[RAW RECORDS start]
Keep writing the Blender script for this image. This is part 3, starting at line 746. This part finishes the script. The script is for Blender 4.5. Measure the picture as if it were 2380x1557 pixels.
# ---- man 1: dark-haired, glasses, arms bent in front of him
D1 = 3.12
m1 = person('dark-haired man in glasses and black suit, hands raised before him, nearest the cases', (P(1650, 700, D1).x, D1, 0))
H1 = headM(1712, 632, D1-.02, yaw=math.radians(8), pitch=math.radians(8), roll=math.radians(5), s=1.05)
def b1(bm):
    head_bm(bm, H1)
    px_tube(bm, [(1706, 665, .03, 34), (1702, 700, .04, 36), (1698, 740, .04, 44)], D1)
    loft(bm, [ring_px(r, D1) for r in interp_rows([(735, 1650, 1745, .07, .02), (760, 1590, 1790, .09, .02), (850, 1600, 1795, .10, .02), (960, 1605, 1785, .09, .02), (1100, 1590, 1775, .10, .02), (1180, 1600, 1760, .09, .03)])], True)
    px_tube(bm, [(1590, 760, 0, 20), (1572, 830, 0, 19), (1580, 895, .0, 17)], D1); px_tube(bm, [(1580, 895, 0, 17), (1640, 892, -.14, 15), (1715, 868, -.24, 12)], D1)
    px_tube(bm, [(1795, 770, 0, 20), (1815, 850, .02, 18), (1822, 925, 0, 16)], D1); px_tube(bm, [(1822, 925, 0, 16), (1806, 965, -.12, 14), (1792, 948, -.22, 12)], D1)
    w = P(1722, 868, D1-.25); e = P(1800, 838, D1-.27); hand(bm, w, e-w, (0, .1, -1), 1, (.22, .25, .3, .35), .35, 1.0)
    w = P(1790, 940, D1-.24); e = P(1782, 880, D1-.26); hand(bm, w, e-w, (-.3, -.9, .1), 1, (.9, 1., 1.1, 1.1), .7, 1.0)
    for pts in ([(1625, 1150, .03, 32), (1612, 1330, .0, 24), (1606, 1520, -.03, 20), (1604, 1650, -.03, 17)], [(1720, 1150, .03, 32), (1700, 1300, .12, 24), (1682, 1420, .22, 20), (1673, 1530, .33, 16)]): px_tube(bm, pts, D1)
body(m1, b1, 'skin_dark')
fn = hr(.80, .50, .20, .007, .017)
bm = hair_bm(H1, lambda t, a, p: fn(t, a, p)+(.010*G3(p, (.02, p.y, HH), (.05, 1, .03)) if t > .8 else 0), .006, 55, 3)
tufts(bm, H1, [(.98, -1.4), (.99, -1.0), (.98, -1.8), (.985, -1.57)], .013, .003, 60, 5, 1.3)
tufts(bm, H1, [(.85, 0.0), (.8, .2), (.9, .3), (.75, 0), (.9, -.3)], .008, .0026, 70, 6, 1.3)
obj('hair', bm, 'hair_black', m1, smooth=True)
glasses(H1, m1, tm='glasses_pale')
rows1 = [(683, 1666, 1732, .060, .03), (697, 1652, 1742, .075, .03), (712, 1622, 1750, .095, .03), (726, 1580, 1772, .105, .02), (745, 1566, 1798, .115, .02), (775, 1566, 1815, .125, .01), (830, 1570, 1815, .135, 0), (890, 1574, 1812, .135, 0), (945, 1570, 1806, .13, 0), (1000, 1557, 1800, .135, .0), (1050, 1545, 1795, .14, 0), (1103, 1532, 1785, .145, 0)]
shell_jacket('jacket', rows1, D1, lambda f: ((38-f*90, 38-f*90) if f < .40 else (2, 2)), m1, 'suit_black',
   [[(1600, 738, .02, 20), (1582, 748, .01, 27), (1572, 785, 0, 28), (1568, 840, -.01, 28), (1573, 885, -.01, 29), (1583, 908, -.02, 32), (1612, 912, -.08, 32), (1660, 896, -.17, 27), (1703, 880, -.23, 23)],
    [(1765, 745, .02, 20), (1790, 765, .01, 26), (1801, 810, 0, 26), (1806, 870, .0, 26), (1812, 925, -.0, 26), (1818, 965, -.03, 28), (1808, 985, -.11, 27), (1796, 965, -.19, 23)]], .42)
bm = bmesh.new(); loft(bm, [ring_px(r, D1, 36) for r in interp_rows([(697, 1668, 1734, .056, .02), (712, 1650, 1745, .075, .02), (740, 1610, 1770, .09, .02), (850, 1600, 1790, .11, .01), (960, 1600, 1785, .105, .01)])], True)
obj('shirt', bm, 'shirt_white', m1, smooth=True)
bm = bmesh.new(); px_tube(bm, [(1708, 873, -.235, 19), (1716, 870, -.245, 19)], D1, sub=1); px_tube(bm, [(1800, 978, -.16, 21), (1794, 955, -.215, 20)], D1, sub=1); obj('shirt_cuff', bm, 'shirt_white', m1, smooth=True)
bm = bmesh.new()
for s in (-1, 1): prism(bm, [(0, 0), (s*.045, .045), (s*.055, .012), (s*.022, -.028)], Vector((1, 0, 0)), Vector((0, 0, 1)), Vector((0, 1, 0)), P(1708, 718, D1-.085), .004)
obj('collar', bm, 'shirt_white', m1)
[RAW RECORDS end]
[RAW RECORDS start]
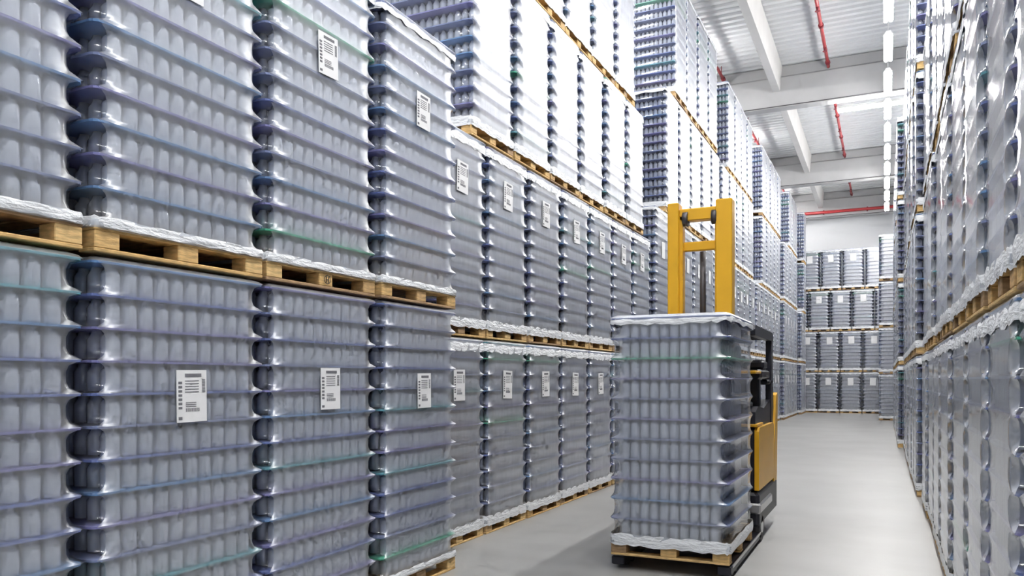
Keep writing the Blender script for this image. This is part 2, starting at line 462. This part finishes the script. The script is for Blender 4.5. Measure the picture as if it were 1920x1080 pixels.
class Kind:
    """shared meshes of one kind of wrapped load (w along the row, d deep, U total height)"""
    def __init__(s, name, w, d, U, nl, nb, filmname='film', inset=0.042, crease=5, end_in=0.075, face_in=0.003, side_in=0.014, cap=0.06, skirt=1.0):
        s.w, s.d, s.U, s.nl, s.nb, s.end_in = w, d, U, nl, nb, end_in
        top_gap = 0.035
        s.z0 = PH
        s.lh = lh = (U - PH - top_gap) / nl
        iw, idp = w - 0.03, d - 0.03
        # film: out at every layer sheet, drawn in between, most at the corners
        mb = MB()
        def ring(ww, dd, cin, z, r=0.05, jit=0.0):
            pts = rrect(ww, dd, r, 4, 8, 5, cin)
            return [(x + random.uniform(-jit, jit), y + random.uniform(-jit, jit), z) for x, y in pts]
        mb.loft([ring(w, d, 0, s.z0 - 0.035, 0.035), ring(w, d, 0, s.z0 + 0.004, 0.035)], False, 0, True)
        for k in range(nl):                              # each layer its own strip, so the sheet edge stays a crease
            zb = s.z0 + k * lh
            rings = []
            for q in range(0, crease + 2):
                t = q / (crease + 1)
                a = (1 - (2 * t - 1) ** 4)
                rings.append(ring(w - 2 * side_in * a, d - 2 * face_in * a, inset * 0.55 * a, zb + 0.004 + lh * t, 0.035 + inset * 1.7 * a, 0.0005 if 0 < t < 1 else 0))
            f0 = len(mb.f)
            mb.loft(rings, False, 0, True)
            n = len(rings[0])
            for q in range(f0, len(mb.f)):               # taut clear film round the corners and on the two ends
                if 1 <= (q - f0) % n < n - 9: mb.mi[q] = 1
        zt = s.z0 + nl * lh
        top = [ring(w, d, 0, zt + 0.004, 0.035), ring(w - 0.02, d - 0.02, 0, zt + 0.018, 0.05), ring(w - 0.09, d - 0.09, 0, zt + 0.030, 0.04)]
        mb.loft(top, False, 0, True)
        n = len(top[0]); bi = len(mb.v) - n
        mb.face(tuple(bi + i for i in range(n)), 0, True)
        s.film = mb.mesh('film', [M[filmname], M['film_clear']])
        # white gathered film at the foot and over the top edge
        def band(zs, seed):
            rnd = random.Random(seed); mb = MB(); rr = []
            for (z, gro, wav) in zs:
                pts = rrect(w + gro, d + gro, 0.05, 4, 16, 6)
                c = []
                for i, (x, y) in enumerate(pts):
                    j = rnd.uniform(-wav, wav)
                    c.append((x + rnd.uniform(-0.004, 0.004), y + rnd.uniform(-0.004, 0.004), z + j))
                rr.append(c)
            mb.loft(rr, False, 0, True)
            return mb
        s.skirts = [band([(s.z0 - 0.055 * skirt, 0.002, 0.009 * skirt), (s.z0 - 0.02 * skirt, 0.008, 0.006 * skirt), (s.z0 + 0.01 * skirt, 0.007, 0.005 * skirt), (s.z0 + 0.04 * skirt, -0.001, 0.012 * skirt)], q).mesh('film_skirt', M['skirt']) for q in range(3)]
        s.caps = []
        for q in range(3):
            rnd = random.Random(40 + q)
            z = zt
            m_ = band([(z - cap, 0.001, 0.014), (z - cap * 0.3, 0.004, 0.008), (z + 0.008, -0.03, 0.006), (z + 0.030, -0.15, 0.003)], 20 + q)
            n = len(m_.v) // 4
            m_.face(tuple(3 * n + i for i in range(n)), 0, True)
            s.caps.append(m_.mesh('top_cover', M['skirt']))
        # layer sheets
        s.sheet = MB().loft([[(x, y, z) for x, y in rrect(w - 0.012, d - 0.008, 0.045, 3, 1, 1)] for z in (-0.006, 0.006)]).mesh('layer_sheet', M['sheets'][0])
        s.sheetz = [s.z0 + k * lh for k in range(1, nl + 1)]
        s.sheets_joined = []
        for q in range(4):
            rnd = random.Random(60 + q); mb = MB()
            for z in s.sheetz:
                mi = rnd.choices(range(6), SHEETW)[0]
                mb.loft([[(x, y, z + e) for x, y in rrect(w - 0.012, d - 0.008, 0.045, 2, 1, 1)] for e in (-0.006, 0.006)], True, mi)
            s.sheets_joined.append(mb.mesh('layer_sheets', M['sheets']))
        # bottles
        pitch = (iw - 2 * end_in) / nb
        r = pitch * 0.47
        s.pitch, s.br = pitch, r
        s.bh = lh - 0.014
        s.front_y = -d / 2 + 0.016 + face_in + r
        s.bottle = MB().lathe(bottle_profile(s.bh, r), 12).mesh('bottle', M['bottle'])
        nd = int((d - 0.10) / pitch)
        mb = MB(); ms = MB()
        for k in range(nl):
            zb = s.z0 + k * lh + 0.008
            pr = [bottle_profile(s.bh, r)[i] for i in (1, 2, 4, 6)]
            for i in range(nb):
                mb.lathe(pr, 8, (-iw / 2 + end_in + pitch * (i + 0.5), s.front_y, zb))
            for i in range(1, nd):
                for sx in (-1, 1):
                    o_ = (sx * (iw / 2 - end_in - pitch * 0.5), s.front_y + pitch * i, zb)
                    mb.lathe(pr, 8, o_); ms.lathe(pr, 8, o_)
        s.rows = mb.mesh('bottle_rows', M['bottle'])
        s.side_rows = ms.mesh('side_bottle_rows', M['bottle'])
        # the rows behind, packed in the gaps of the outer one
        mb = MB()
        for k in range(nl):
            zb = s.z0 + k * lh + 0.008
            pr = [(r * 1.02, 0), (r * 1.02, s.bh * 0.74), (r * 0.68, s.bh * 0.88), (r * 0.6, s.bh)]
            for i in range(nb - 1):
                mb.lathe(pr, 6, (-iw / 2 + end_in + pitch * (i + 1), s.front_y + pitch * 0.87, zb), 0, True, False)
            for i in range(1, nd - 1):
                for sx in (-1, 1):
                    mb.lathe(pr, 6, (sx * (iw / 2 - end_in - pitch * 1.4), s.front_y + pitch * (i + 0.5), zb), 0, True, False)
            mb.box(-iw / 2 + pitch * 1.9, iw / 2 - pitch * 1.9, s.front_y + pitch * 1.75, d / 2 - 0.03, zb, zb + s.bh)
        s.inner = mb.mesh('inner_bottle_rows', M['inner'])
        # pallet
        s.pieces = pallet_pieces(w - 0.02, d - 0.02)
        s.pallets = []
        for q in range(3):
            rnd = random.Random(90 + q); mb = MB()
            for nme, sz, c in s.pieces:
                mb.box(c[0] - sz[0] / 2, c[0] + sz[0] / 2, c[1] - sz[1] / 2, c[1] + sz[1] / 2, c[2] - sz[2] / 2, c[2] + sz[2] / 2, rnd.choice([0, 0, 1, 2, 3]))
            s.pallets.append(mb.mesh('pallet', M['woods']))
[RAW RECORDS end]
• _GIVEN EXERCISE_: Go through the listing above and list every line that has the word "tufts".

• _EXPECTED ANSWER_:
tufts(bm, H1, [(.98, -1.4), (.99, -1.0), (.98, -1.8), (.985, -1.57)], .013, .003, 60, 5, 1.3)
tufts(bm, H1, [(.85, 0.0), (.8, .2), (.9, .3), (.75, 0), (.9, -.3)], .008, .0026, 70, 6, 1.3)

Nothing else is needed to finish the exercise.